I’m jealous of many poets’ schooling – which tends to involve orphanages, kindly nuns, eccentric monks and magic. However, your accounts don’t make me envious in any way whatsoever. How far is one’s childhood key to a writer’s life? 

My childhood does shape the way I think about my writing – both my mother and my school were very demanding, gave very little praise and accepted nothing short of perfection. For that reason, I tend to be very competitive and feel a failure if I’m not getting into the most prestigious journals or getting booked for a slot as high up the bill as I feel I deserve.

My childhood also shapes the way I think about myself – I was a fat, shy, socially inept, clumsy, un-sporty child who was never one of the cool kids or more than a marginal member of any social group.

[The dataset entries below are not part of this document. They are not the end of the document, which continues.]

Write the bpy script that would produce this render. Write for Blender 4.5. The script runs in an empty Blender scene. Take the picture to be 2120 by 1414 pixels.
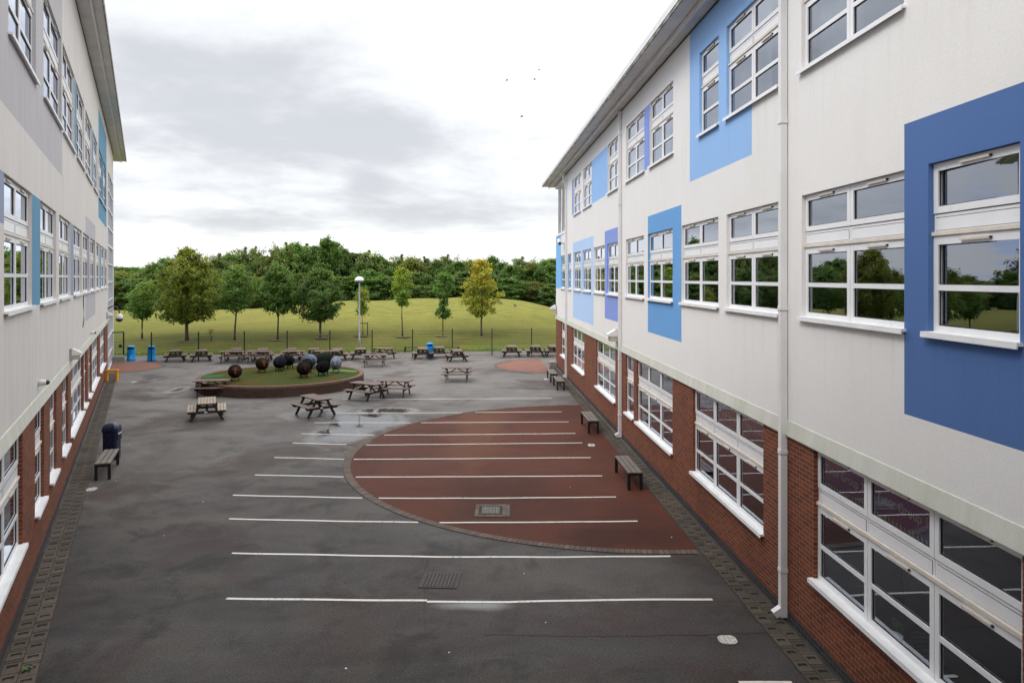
import bpy, math, random
import numpy as np
from mathutils import Vector, Matrix

random.seed(7)
RNG = np.random.default_rng(11)
SC = bpy.context.scene
COL = SC.collection
R = math.radians

# ------------------------------------------------------------------ survey constants
F, H, HOR, CX = 1460.0, 5.75, 575.0, 1060.0      # survey of the site: lens, eye height, horizon row, axis column


def G(px, py, z=0.0):
    """survey point -> place on the level z"""
    y = F * (H - z) / (py - HOR)
    return Vector(((px - CX) / F * y, y, z))


# ------------------------------------------------------------------ mesh helpers
class MB:
    def __init__(s):
        s.v, s.f, s.m, s.uv, s.sm = [], [], [], [], []

    def face(s, pts, mi=0, uv=None, smooth=False):
        b = len(s.v)
        s.v.extend([tuple(p) for p in pts])
        s.f.append(tuple(range(b, b + len(pts))))
        s.m.append(mi)
        s.uv.append(uv if uv else [(0, 0)] * len(pts))
        s.sm.append(smooth)

    def box(s, lo, hi, M=None, mi=0):
        x0, y0, z0 = lo
        x1, y1, z1 = hi
        c = [Vector(p) for p in ((x0, y0, z0), (x1, y0, z0), (x1, y1, z0), (x0, y1, z0),
                                 (x0, y0, z1), (x1, y0, z1), (x1, y1, z1), (x0, y1, z1))]
        if M is not None:
            c = [M @ p for p in c]
        b = len(s.v)
        s.v.extend([tuple(p) for p in c])
        for q in ((0, 3, 2, 1), (4, 5, 6, 7), (0, 1, 5, 4), (1, 2, 6, 5), (2, 3, 7, 6), (3, 0, 4, 7)):
            s.f.append(tuple(b + i for i in q))
            s.m.append(mi)
            s.uv.append([(0, 0)] * 4)
            s.sm.append(False)

    def bar(s, p, q, w, h, mi=0, up=(0, 0, 1)):
        """rectangular bar from p to q, w sideways, h in the up direction"""
        p, q = Vector(p), Vector(q)
        d = (q - p)
        L = d.length
        d.normalize()
        u = Vector(up)
        sdir = d.cross(u)
        if sdir.length < 1e-4:
            sdir = d.cross(Vector((0, 1, 0)))
        sdir.normalize()
        u = sdir.cross(d)
        M = Matrix(((d.x, sdir.x, u.x, p.x), (d.y, sdir.y, u.y, p.y), (d.z, sdir.z, u.z, p.z), (0, 0, 0, 1)))
        s.box((0, -w / 2, -h / 2), (L, w / 2, h / 2), M, mi)

    def tube(s, pts, rad, n=8, mi=0, cap=True):
        pts = [Vector(p) for p in pts]
        rad = rad if isinstance(rad, (list, tuple)) else [rad] * len(pts)
        b = len(s.v)
        for i, p in enumerate(pts):
            d = (pts[min(i + 1, len(pts) - 1)] - pts[max(i - 1, 0)]).normalized()
            a = d.cross(Vector((0, 0, 1)))
            if a.length < 1e-3:
                a = Vector((1, 0, 0))
            a.normalize()
            c = d.cross(a)
            for k in range(n):
                t = 2 * math.pi * k / n
                s.v.append(tuple(p + (a * math.cos(t) + c * math.sin(t)) * rad[i]))
        for i in range(len(pts) - 1):
            for k in range(n):
                k2 = (k + 1) % n
                s.f.append((b + i * n + k, b + i * n + k2, b + (i + 1) * n + k2, b + (i + 1) * n + k))
                s.m.append(mi); s.uv.append([(0, 0)] * 4); s.sm.append(True)
        if cap:
            e = b + (len(pts) - 1) * n
            s.f.append(tuple(b + k for k in range(n))[::-1]); s.m.append(mi); s.uv.append([(0, 0)] * n); s.sm.append(False)
            s.f.append(tuple(e + k for k in range(n))); s.m.append(mi); s.uv.append([(0, 0)] * n); s.sm.append(False)

    def lathe(s, prof, n=20, mi=0, M=None, cap=True):
        """prof: (radius, z) from the bottom up"""
        b = len(s.v)
        for r, z in prof:
            for k in range(n):
                t = 2 * math.pi * k / n
                p = Vector((r * math.cos(t), r * math.sin(t), z))
                s.v.append(tuple(M @ p if M is not None else p))
        for i in range(len(prof) - 1):
            for k in range(n):
                k2 = (k + 1) % n
                s.f.append((b + i * n + k, b + i * n + k2, b + (i + 1) * n + k2, b + (i + 1) * n + k))
                s.m.append(mi); s.uv.append([(0, 0)] * 4); s.sm.append(True)
        if cap:
            e = b + (len(prof) - 1) * n
            for q in (tuple(b + k for k in range(n))[::-1], tuple(e + k for k in range(n))):
                s.f.append(q); s.m.append(mi); s.uv.append([(0, 0)] * n); s.sm.append(False)

    def build(s, name, mats, parent=None, off=None, bevel=0.0):
        me = bpy.data.meshes.new(name)
        v = s.v if off is None else [(p[0] - off[0], p[1] - off[1], p[2] - off[2]) for p in s.v]
        me.from_pydata(v, [], s.f)
        for m in (mats if isinstance(mats, (list, tuple)) else [mats]):
            me.materials.append(m)
        me.polygons.foreach_set('material_index', s.m)
        me.polygons.foreach_set('use_smooth', s.sm)
        uvl = me.uv_layers.new(name='UVMap')
        flat = [c for u in s.uv for p in u for c in p]
        uvl.data.foreach_set('uv', flat)
        me.update()
        o = bpy.data.objects.new(name, me)
        COL.objects.link(o)
        if parent is not None:
            o.parent = parent
        if bevel > 0:
            md = o.modifiers.new('bevel', 'BEVEL')
            md.width = bevel; md.segments = 1; md.limit_method = 'ANGLE'; md.angle_limit = R(40)
        return o


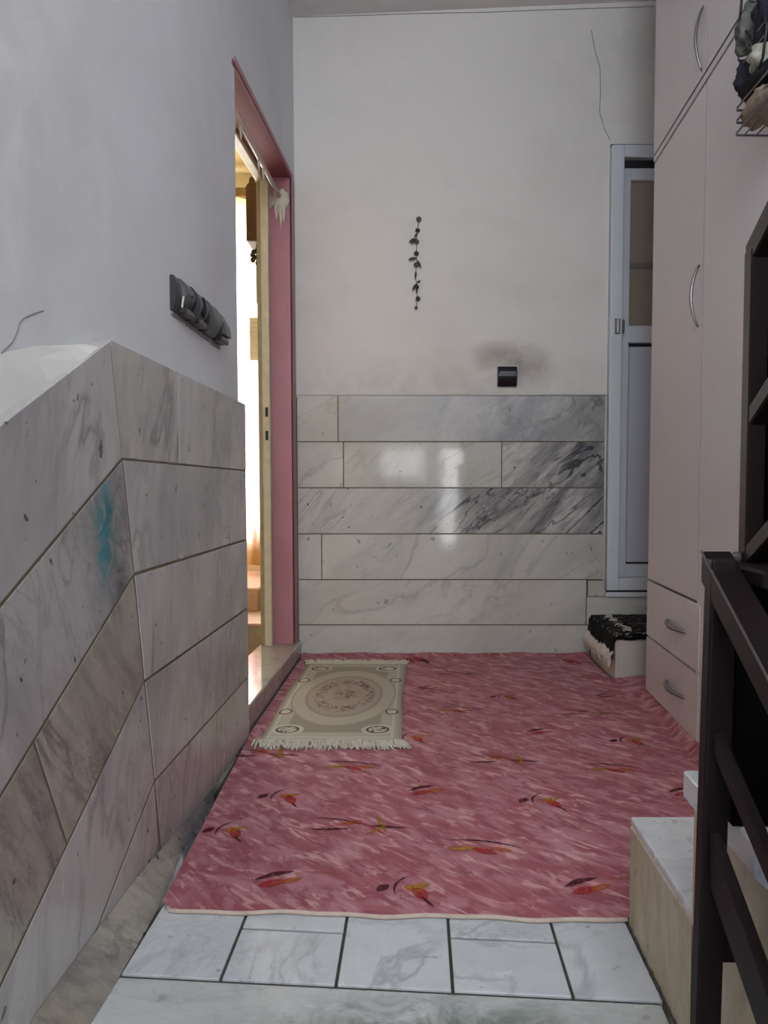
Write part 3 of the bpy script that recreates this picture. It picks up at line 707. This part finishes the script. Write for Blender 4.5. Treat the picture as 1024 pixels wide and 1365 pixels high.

As a member of a madly self-improving, aspirational working-class family who went to private school on a scholarship, I never really felt I fitted in anywhere. I’ve always felt vulgar and unsophisticated amongst middle-class people, but too sheltered and bookish and eccentric and shy to fit in amongst working-class people. That sense of being an outsider has probably carried over into my poetry (it’s also one of the reasons why I love Heaney’s work so much – that sense of being torn between his rural, agricultural, manual past and his urban, literary, intellectual present, between violent nationalism and treacherous appeasement, resonates with me).

I seem to draw heavily on things I learnt at school in my poetry – I frequently use Latin (which I studied to A-level) and grammar terminology as symbolism in my poems. I have also just written a poem about my primary school reading test. The fact that I have worked in education on and off since my 20s has probably added to this, too.

Ultimately, as well, I am just very immature. If there’s a childlike quality to any of my poems, it’s because I have an emotional age of about eight.